— Goal —
Within the data that follows, set down exactly the lines from the one containing "by 1536 pixels." through the one containing "S.view_settings.exposure = 0.0", both ends included.

— Extracted records —
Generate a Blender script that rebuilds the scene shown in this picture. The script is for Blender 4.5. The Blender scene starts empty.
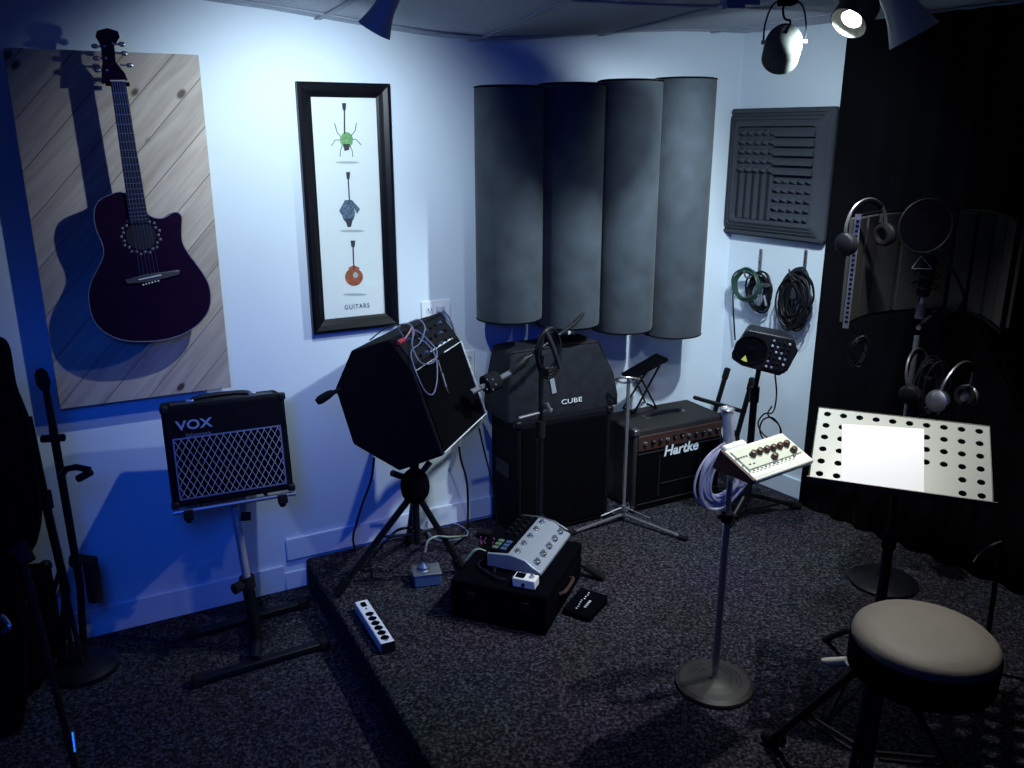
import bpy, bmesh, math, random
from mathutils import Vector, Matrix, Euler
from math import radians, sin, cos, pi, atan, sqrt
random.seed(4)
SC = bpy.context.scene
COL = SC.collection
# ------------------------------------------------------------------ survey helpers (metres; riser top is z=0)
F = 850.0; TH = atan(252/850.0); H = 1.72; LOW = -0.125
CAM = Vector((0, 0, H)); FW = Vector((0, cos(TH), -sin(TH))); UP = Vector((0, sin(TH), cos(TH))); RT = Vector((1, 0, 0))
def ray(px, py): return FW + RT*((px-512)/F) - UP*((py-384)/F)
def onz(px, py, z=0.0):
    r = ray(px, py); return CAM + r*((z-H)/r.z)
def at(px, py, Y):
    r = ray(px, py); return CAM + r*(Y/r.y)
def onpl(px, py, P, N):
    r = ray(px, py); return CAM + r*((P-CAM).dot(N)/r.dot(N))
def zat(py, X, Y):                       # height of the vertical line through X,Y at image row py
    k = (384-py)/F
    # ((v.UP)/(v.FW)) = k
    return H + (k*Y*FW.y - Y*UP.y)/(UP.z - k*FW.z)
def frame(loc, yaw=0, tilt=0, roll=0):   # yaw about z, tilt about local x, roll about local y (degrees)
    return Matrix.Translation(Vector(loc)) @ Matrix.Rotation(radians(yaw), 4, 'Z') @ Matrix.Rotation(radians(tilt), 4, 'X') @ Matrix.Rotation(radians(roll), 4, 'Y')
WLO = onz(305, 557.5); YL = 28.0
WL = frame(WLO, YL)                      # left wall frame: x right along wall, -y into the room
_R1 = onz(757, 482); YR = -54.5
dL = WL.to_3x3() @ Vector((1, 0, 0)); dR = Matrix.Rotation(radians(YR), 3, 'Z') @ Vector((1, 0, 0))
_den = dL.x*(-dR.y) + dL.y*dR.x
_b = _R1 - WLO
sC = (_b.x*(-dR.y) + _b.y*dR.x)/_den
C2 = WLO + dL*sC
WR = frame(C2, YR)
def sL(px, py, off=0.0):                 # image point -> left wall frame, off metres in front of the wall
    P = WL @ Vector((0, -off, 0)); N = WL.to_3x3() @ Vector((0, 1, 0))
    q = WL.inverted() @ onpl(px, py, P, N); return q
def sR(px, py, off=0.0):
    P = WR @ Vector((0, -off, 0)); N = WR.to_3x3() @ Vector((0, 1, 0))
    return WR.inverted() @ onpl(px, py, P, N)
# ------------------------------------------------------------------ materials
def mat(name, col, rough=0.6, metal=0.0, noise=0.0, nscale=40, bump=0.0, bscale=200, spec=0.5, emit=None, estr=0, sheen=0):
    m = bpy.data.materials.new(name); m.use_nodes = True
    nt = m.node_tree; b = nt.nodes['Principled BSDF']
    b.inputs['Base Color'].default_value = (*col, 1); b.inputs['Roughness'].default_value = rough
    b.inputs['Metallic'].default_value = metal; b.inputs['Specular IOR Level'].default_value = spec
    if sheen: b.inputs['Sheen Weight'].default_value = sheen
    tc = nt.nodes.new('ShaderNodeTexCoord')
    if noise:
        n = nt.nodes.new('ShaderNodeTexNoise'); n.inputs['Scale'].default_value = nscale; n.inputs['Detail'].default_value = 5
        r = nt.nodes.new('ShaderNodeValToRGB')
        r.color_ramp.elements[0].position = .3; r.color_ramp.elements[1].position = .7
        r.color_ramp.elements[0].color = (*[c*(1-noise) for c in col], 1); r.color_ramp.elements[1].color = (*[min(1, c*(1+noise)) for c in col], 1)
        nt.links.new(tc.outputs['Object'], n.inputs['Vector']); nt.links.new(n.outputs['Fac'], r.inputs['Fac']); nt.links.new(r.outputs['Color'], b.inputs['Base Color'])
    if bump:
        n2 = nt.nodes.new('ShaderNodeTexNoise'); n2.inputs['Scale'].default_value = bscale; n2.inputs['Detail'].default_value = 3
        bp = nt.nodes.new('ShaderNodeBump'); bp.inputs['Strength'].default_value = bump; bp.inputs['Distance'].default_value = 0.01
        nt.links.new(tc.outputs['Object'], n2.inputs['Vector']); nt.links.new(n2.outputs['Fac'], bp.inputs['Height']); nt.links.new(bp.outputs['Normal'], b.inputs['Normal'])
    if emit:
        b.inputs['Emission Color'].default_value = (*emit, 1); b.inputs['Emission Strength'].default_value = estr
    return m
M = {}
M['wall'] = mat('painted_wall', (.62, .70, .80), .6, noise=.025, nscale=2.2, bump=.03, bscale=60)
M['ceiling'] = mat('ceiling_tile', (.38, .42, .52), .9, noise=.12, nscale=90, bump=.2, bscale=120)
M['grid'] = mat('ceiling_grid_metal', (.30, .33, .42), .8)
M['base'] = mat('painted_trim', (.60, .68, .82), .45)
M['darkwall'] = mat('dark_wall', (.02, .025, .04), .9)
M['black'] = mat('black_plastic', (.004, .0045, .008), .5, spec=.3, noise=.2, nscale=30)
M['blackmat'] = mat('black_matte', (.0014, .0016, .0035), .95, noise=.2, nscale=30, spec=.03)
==
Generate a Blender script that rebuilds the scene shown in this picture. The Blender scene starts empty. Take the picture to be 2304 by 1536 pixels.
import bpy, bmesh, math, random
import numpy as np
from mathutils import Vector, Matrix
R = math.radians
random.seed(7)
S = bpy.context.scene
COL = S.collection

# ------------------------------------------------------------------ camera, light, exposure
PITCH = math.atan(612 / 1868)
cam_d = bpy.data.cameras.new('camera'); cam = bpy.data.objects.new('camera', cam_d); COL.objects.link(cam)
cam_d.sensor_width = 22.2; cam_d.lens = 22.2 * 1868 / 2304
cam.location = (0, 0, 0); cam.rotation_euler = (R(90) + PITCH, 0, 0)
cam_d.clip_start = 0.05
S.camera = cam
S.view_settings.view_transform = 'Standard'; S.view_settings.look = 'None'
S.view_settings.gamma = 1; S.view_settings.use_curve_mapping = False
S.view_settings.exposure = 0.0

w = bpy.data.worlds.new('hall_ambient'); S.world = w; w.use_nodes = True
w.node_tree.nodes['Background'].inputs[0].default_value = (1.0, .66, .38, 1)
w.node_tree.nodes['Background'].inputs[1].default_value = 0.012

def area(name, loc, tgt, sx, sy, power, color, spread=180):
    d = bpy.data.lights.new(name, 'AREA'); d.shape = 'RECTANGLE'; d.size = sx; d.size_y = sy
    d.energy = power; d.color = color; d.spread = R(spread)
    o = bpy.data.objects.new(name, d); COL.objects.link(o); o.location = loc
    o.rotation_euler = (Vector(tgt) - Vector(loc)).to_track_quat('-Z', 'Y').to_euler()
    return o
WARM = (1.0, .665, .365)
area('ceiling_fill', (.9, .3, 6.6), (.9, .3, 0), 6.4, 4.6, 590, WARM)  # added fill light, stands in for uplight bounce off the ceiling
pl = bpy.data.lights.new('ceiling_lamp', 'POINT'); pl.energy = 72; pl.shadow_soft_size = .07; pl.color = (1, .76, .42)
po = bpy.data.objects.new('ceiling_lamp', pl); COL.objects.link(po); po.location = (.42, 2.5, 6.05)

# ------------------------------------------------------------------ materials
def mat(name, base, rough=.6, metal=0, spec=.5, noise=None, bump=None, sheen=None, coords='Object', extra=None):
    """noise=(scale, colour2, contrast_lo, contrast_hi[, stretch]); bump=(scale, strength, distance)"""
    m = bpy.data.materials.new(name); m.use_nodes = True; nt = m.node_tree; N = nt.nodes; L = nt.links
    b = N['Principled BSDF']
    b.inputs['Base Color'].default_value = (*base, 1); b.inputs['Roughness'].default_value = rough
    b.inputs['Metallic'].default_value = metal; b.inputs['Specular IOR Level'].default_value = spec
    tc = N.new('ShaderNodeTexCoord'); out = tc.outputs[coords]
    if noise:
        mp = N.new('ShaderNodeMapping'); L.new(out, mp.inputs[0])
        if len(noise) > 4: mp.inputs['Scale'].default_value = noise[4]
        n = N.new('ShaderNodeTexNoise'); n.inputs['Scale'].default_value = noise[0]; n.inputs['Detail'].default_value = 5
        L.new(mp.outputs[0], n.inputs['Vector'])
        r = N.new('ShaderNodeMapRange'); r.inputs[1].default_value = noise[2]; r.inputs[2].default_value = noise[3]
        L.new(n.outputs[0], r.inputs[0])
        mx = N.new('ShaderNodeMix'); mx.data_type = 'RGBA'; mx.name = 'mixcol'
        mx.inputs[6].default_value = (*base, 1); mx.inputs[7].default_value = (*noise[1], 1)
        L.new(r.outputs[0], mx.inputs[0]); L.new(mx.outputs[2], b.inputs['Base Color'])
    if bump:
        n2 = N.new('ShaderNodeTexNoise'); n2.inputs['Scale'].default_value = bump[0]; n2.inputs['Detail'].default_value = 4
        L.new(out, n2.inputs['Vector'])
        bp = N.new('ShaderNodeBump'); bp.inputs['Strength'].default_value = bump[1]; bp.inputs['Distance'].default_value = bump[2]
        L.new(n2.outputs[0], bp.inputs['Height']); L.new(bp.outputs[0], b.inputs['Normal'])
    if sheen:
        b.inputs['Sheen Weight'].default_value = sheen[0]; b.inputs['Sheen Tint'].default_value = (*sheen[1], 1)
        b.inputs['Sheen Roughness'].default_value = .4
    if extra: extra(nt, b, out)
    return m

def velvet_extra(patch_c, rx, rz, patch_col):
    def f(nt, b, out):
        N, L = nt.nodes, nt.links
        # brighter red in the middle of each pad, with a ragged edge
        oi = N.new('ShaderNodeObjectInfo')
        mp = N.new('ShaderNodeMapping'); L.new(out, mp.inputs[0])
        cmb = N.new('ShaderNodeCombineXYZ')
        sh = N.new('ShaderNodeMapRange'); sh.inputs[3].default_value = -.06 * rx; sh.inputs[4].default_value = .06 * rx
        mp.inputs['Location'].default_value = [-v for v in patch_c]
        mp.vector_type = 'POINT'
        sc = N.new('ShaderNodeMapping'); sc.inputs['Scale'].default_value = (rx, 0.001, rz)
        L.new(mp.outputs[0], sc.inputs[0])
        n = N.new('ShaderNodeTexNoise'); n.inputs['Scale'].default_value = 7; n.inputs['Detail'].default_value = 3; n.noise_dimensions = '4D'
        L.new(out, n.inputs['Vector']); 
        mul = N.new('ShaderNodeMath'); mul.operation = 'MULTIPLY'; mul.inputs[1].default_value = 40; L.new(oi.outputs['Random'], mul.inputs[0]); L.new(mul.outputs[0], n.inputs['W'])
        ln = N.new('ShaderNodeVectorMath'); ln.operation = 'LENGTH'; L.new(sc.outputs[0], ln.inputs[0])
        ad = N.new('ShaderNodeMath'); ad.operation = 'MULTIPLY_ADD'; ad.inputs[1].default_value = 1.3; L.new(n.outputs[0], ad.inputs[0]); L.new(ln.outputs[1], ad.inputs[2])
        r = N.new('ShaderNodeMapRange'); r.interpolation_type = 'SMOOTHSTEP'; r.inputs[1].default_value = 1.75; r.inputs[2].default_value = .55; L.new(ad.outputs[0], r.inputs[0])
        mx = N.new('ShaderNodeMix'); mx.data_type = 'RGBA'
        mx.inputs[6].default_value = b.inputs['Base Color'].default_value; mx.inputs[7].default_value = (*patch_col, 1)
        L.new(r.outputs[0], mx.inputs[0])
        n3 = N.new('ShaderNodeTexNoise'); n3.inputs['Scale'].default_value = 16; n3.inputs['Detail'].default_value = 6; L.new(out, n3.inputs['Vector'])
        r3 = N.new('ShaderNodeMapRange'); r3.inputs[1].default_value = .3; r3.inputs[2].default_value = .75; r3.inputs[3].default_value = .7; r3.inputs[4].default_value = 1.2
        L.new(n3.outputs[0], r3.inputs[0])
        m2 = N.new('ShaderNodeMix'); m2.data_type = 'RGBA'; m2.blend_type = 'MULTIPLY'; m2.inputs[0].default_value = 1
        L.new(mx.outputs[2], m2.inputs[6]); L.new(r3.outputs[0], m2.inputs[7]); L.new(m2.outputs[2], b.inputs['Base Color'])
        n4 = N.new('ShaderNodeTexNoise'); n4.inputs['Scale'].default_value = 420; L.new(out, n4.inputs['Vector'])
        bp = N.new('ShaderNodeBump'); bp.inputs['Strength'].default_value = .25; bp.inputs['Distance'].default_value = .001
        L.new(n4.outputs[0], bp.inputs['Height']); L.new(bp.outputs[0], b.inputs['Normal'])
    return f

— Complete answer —
Generate a Blender script that rebuilds the scene shown in this picture. The Blender scene starts empty. Take the picture to be 2304 by 1536 pixels.
import bpy, bmesh, math, random
import numpy as np
from mathutils import Vector, Matrix
R = math.radians
random.seed(7)
S = bpy.context.scene
COL = S.collection

# ------------------------------------------------------------------ camera, light, exposure
PITCH = math.atan(612 / 1868)
cam_d = bpy.data.cameras.new('camera'); cam = bpy.data.objects.new('camera', cam_d); COL.objects.link(cam)
cam_d.sensor_width = 22.2; cam_d.lens = 22.2 * 1868 / 2304
cam.location = (0, 0, 0); cam.rotation_euler = (R(90) + PITCH, 0, 0)
cam_d.clip_start = 0.05
S.camera = cam
S.view_settings.view_transform = 'Standard'; S.view_settings.look = 'None'
S.view_settings.gamma = 1; S.view_settings.use_curve_mapping = False
S.view_settings.exposure = 0.0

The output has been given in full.